Disk Mass Budget

The mass of a protoplanetary disk limits the formation and future evolution of any planet, and is thus one of the most important input quantities for planet formation models. ALMA has allowed us to take snapshot observations for the millimeter brightness of hundreds to thousands of disks in the young (1-10 Myr) nearby star-forming regions in the past few years. These observations enable a statistic understanding of the mass budget in disks.

Our Chamaeleon I survey is one of the many early experienments.
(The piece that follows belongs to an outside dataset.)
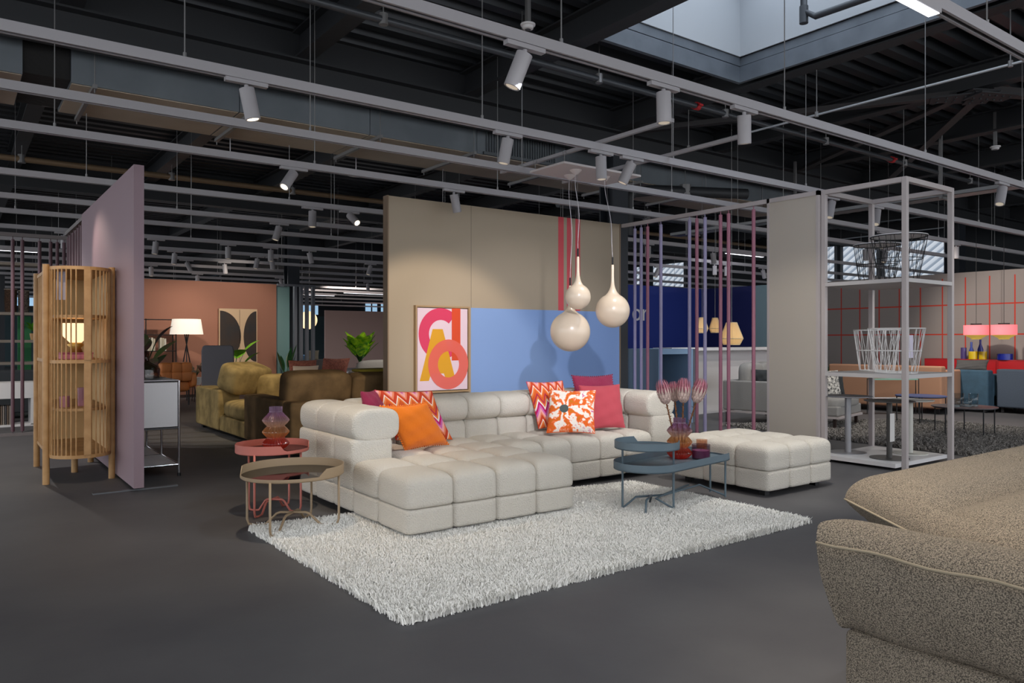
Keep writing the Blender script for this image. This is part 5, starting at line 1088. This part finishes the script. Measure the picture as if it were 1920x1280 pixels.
for i, (dx, dy, h, lab) in enumerate(((-.12, .06, .11, 'short clear tumbler at the left on the plum table'), (.02, -.03, .11, 'short clear tumbler at the front on the plum table'), (.08, .1, .17, 'tall clear tumbler at the back on the plum table'), (.16, -.05, .17, 'tall clear tumbler at the right on the plum table'))):
    r = thing('clear_tumbler', lab, 'glass', (11.1 + dx, 4.7 + dy, .396)); MB().lathe([(.001, 0), (.055, 0), (.06, h), (.056, h), (.052, .012), (.001, .012)], 28, rib=.01, ribn=14, cap=False).build('glass_body', glass('tumbler_glass', '#dfe8ea', .25), r, smooth=True); MB().lathe([(.001, 0), (.054, 0), (.054, .02), (.001, .02)], 20, cap=False).build('thick_base', mat('glassy_base', '#c9d3d6', .1, alpha=.5), r)
boxsofa('peach_sofa', (13.6, 8.2, 0), -PI / 2 + .1, 2.0, 1.0, .84, .42, mat('fabric_peach', '#b08468', .9), 'curved peach coloured sofa seen through the middle of the rack', 1, cush=False)
r = thing('tray_stand', 'white two-tier wire stand with a blue tray in front of the peach sofa', 'side table', (12.9, 7.0, 0))
for (x, y) in ((0, 0), (.7, -.5), (.1, .1), (.8, -.4)): MB().cyl((x, y, 0), (x, y, .62), .008, 6).build('leg', M_black, r)
m = MB().prism([(0, 0), (.7, -.5), (.8, -.4), (.1, .1)], .60, .62); m.build('upper_tray', mat('tray_mint', '#7fae9c', .5), r); MB().prism([(0, 0), (.7, -.5), (.8, -.4), (.1, .1)], .28, .29).build('lower_tray', M_white, r)
boxsofa('green_sofa', (13.3, 9.9, 0), -PI / 2, 1.4, 1.0, .84, .42, mat('fabric_forest', '#2c4a38', .9), 'dark green sofa end visible through the left of the rack', 1, cush=False)
pillow('throw_pillow', (13.4, 8.95, .80), (13.42, 8.6, .80), (13.45, 8.95, 1.04), .12, mat('cloth_teal', '#22506a', .9), 'teal cushion standing on the dark green sofa end')
tag(MB().box(15.2, 16.1, 7.3, 9.0, 0, .02).build('cream_rug', mat('rug_cream', '#c9b9ab', .95, bump=1, bscale=90)), 'cream rug strip under the peach sofa', 'rug')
We have conducted the 0.89 mm continuum and CO gas observations (PI. Pascucci) for 93 protoplanetary disks in the nearby and young (2-3 Myr) Chamaeleon I star-forming region, with key results:

1) Disk dust masses are well correlated with the stellar masses with a steeper-than-linear scaling relation; Pascucci, I., Testi, L., Herczeg, G. J, Long, F. et al. ApJ 2016

2) The stellar-disk mass correlation bears with considerable scatters, which is in part due to stellar multiplicity; Long, F., Herczeg, G. J,Pascucci, I. et al. ApJ 2018

3) Assuming typical ISM CO-to-H2 abundance ratio, resulting gas masses are implausibly low, implying an early giant planet formation process. Alternatively, the gas masses may be severely underestimated if CO-to-H2 abundance ratio is lower than the ISM value, which may be caused by C and/or O depletion and lock-up, or if CO freeze-out is underestimated Long, F., Herczeg, G. J,Pascucci, I. et al. ApJ 2017


Disk Evolution Towards the End of Disk Phase

ALMA disk demographic studies have revealed insightful evolution of disk mass to guide planet formation models. However, most established trends are anchored by the old Upper Sco disks (5-10 Myr), and disentangling the effects of age, environment, and initial conditions remains challenging. A recent Gaia study on Corona Australis (CrA) has revealed two disk populations at distinct evolutionary stages: one clustered at the dense cloud center of 2 Myr vs. one dispersed sample of 12-15 Myr, making it an excellent laboratory to study disk evolution with mininal environmental effects. We proposed with ALMA an unbiased 0.9mm continuum emission survey for 111 disks in CrA (complete down to M6) with a dust mass sensitivity of 0.1 Earth mass. ALMA-2022.1.01132.S (PI. Feng Long) - stay tuned for new data

Demographics of Gas Disk Sizes

The disk extension of the gas component provides crucial information on disk formation and subsequent evolution. Their comparison to the dust disk radii (Rgas/Rdust) also reveals important details of the differential evolution between dust grains and gas particles. In a recent work (Long, F., Andrews, S., Rosotti, G. et al. ApJ 2022), we analyzed mm continuum and CO emission line sizes for 44 disks, and found that:

1) CO disk sizes can span from 50 to 1000 AU, and show no clear trend with system age. These measurements could be explained by either viscous evolution (with different initial condition or viscosity) or MHD disk wind.

2) CO emission is usually more extended than the continuum emission by ~3. A number of disks have high size ratios that present a clear sign of radial drift.

3) GO Tau disk is a monster, which shares a lot of commonalities with DM Tau, and might serve as another case with substantial turbulence.